Welcome to the website of our two research projects, the first fully funded academic studies of amateur theatre in the UK.

Geographies of Amateur Creativity

The project was well represented at the Royal Geographic Sociey's Annual Conferences in 2014 and 2015.  In 2015, Cara Gray curated two panel sessions on the geographies of amateur creativity with Katie Boxall.

The sessions invited conversation on the geographies of amateur creativity through a focus on the processes, spaces, and experiences of their ‘doings’ (Hawkins, 2011, 2014). Geography has witnessed a growing prevalence of literature on creativity, including art world professionals and creative economies (Currid, 2007; Daniels, 1993) whilst unpacking ‘other’ creativities from local experimentalisms (Gibson-Graham, 2008) to intricacies of vernacular and everyday creativities (Edendsor et al, 2009; Yarwood, 2010). Our session encourages discussion into a different register, being the amateur and amateur creativity; feeding into to cross-disciplinary discussions on social productions of “pro-amateurs” (Leadbeater and Miller. 2004). The intentions of this session are to query stereotypes of amateurism, offer amateur creativity as practicing communities of creative habit and explore experiential worlds of organic creative participation. We are interested in foregrounding cultures of enthusiasm (Geoghegan, 2009) and voicing the pursuit of leisure (Stebbins, 2002), to display the processes of amateur creativities (Brace and Putra-Jones, 2010) and spaces of amateur making (Bain, 2004, Sjöholm, 2012).

We are concerned with the place of historical writings and research about the amateur and what it might mean to become professional. This session proposes to extend DeLyer’s (2014) discussion on a ‘participatory historical geography’ through the creative capacity of the amateur figure and how historic communities of creative enthusiasts could fuel such discussion. Situating the amateur and amateur creativity within the wider enthusiast community, Geoghegan has offered enthusiast communities to be “central to ensuring the continued value and vibrancy of historical geography in the twenty-first century” (2014. 1). As part of the session, we seek to unpack underrepresented stories of amateur creative practice to vocalize the “unofficial endeavours and voices of those often neglected in the history of exploration” (Brickell and Garrett. 2013. 7), whilst thinking about geographers as themselves, amateur creative practitioners (Hawkins, 2014).

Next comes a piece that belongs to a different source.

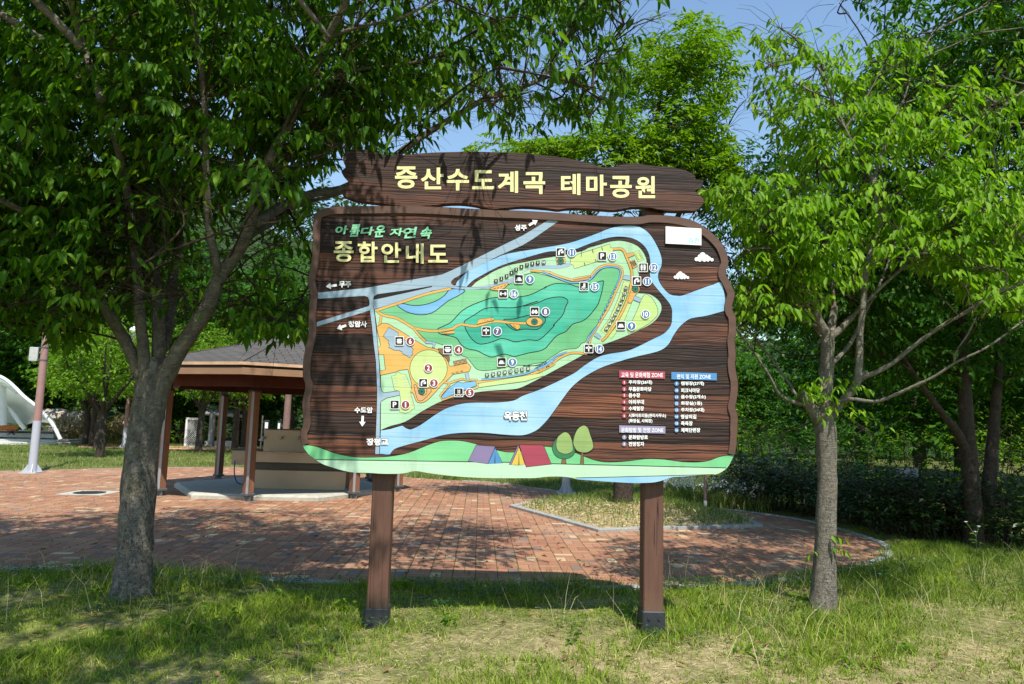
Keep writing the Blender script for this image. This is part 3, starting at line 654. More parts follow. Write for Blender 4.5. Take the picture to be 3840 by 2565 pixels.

Helen Nicholson gave a paper on the Haunted Spaces of Amateur Theatre: Immateriality, Materiality and Performative Memories

Theatres are famously haunted spaces, and performance is notoriously ephemeral. Gathering the histories and cultural memories of amateur theatre uncovers intimate stories of friendship, desire, joy and grief, crafted and curated in the fabric of theatre buildings, in the back-stages of village halls, and in the memorabilia saved at home. Histories of amateur dramatic companies are thinly disguised love-letters to lost sweethearts, and the material objects of theatre – the props, costumes, programmes and posters - carry symbolic weight, not only documenting the performance event but also the emotional geographies of amateur theatre-makers.